Какое замечательное завоевание нашего времени — автомобиль! Помимо элементарных транспортных удобств, то есть прямых его услуг, столь остро я, пожалуй, впервые почувствовал возможную в нем атмосферу доверительности... Да нет, это понятие не в силах вместить то, что жило тогда в машине. Душевность — вот, должно быть, — она. Приходилось слышать и раньше, что машина редко, как какое другое закрытое помещение, может не только гарантировать секретность, скрытность разговоров, происходящих в ней, что само по себе совсем недурно, но и располагать к искренности. Однако секретность — это «чревовещательная» область тайн, напряженных шепотов, оглядок на двери, углы и потолки, где все ограждено и скрыто, а в машине, к тому же, и не стоят на месте, и это, как всякая тайна или преднамеренное уединение, для стороннего глаза несет в себе нечто недоброе, настораживающее, что, естественно, порождает появление не очень честных, благовидных и уж совсем недостойных реакций и желаний — хочется, например, подслушать, узнать, подсмотреть, черт побери, и даже промелькнет мысль: а не позвонить ли в милицию, чтобы проверили документы, потому что явно замышляется что-то такое, о чем они — те, в машине — не могли даже говорить в обычных человеческих условиях, а уединились!
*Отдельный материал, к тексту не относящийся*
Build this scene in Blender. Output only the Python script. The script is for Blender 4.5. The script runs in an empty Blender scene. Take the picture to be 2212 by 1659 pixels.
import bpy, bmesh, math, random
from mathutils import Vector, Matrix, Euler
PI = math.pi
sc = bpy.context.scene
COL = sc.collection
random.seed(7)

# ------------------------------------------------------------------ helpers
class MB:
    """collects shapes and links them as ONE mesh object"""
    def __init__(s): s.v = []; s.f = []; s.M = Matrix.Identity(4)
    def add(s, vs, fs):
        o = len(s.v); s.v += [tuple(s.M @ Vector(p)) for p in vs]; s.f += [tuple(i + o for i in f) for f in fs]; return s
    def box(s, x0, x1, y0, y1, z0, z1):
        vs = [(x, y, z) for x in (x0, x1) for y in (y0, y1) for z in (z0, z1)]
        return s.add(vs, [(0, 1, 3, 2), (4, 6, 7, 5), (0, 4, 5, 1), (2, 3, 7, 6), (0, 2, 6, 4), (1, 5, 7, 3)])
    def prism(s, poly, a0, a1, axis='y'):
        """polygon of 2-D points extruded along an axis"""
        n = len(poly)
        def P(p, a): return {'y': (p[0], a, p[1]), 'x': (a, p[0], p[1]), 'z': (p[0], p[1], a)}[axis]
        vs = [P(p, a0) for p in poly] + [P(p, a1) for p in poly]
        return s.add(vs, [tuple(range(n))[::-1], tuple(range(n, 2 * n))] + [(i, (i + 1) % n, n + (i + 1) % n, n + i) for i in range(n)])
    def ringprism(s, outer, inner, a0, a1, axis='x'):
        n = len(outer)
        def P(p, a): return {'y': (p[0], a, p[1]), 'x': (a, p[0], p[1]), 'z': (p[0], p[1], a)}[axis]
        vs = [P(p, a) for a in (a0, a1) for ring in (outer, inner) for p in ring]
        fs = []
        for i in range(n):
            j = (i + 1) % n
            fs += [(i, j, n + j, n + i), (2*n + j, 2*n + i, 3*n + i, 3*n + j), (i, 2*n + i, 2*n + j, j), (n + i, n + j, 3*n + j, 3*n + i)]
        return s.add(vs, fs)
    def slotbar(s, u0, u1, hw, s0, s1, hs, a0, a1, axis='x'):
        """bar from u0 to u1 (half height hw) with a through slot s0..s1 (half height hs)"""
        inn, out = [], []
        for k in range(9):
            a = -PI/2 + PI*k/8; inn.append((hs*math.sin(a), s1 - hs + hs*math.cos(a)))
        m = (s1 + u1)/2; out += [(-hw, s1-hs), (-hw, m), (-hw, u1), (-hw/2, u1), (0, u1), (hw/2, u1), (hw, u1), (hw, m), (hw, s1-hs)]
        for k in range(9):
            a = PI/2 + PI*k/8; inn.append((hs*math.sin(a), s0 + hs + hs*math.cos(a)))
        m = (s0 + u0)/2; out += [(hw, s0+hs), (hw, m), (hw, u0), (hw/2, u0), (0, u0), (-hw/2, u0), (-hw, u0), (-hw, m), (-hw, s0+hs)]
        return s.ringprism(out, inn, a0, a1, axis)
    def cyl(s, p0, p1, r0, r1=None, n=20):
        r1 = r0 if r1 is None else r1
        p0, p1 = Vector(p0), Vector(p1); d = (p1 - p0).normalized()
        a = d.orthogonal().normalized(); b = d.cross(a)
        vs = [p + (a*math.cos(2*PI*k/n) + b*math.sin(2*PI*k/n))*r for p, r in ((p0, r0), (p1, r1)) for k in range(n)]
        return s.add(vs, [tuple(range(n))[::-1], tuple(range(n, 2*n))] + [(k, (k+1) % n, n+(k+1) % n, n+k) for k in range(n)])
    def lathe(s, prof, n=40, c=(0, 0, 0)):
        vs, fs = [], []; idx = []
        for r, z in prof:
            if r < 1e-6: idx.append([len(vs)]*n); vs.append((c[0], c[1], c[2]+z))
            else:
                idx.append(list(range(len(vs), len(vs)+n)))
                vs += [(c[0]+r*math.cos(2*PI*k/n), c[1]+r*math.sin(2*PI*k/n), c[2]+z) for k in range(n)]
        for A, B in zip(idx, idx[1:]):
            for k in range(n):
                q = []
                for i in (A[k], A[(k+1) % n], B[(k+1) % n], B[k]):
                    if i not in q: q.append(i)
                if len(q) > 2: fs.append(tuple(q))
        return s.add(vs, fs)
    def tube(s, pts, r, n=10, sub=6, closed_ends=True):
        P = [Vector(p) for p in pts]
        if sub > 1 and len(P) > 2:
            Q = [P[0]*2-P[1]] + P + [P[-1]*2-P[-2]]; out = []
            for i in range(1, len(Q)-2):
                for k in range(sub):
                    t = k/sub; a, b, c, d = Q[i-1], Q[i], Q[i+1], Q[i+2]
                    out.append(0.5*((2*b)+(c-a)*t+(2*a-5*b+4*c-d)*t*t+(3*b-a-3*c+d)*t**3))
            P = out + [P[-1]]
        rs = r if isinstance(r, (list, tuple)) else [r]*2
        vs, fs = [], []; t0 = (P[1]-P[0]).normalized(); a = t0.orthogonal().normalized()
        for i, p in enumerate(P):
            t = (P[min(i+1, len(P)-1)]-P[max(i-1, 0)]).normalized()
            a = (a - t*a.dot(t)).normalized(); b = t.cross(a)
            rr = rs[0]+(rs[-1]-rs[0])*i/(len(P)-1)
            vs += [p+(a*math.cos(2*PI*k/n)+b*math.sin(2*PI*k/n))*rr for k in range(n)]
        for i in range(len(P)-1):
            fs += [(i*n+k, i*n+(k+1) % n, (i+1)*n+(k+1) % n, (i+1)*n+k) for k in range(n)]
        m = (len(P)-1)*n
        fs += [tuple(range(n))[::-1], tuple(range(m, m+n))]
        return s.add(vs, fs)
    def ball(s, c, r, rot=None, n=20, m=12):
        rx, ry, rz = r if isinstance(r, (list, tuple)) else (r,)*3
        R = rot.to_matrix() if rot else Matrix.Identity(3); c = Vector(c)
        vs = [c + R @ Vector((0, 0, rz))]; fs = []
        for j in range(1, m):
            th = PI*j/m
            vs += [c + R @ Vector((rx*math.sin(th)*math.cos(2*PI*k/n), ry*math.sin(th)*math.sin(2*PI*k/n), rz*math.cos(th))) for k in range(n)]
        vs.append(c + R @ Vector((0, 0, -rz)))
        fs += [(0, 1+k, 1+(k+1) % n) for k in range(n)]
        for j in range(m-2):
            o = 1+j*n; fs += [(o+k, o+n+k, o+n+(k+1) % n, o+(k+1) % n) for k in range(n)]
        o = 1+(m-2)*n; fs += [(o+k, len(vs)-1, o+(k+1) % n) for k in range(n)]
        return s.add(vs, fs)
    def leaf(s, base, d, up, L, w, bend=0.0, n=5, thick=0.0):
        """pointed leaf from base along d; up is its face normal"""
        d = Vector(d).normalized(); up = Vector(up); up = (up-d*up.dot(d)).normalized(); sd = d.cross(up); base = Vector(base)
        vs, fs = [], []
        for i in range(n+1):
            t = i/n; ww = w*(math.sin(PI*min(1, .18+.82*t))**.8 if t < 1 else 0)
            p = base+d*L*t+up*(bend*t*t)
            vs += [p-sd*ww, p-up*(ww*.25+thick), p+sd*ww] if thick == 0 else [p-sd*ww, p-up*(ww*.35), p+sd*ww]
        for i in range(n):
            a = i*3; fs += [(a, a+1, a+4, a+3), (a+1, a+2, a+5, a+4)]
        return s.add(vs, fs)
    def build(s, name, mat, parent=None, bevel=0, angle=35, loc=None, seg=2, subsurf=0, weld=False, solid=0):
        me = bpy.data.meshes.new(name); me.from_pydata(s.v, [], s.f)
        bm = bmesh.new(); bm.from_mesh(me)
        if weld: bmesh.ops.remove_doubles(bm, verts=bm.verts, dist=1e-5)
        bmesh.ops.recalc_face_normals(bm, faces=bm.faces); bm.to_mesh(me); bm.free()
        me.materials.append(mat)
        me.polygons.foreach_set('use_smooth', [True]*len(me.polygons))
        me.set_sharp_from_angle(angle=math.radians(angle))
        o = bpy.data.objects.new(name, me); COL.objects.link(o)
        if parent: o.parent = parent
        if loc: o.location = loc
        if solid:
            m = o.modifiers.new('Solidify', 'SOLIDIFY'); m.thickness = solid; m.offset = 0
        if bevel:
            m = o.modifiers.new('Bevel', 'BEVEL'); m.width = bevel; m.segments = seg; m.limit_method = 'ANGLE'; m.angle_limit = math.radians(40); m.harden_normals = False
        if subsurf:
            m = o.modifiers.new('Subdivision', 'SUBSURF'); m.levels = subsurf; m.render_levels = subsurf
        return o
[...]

В нашем же случае, кроме самой машины, было все иное и совсем иное. Снаружи продолжал накрапывать мелкий весенний дождь, теплый ветер весело настаивал на своем трепетном порывистом желании — непременно разбудить природу, так долго дремавшую зимой, а машина, окончательно уверившись в доброте и честности своих пассажиров, плавно скользила по мокрому асфальту и легким, умиротворяющим шорохом шин как бы призывала все окружающее к тишине, чтобы не вспугнуть поселившихся в ней искренность и простоту. За окнами машины, радуя глаз, пробивался первый зеленый дым листвы. В Москве мы еще только ожидали его. Было рано, было еще слишком рано — не приспело время, и сознание, жадно поглощая это зеленое изобилие, не забывало напомнить, что по возвращении в Москву через месяц мы сможем также утолять голод в этом весеннем вздохе авитаминоза чувств нежности и цвета. Две тысячи километров к нам на восток до нашей Москвы тому порукой. Две весны кряду? Когда такое еще может быть? Все прекрасно, и я — отдыхаю!

И как страшно, что всего этого могло не быть — ни этих ухоженных, чистых, уютных домов, участков, ни этой бодрости трудового утра у всех, копающихся в поле и около дворовых построек, несмотря на накрапывающий дождь. Да просто-напросто меня самого могло не быть. И копались бы совсем-совсем иные, другие по своему настроению, самочувствию, жизни люди, а не этот славный, достойный народ. Как дурное ощущение, припомнились программные идеологические вывихи нацистов, их антигуманные, человеконенавистнические цели — постепенное уничтожение многих десятков миллионов славянских, да и не только славянских народов, с целью ослабить, подорвать навсегда их количественную мощь и сведение оставшихся до положения рабов.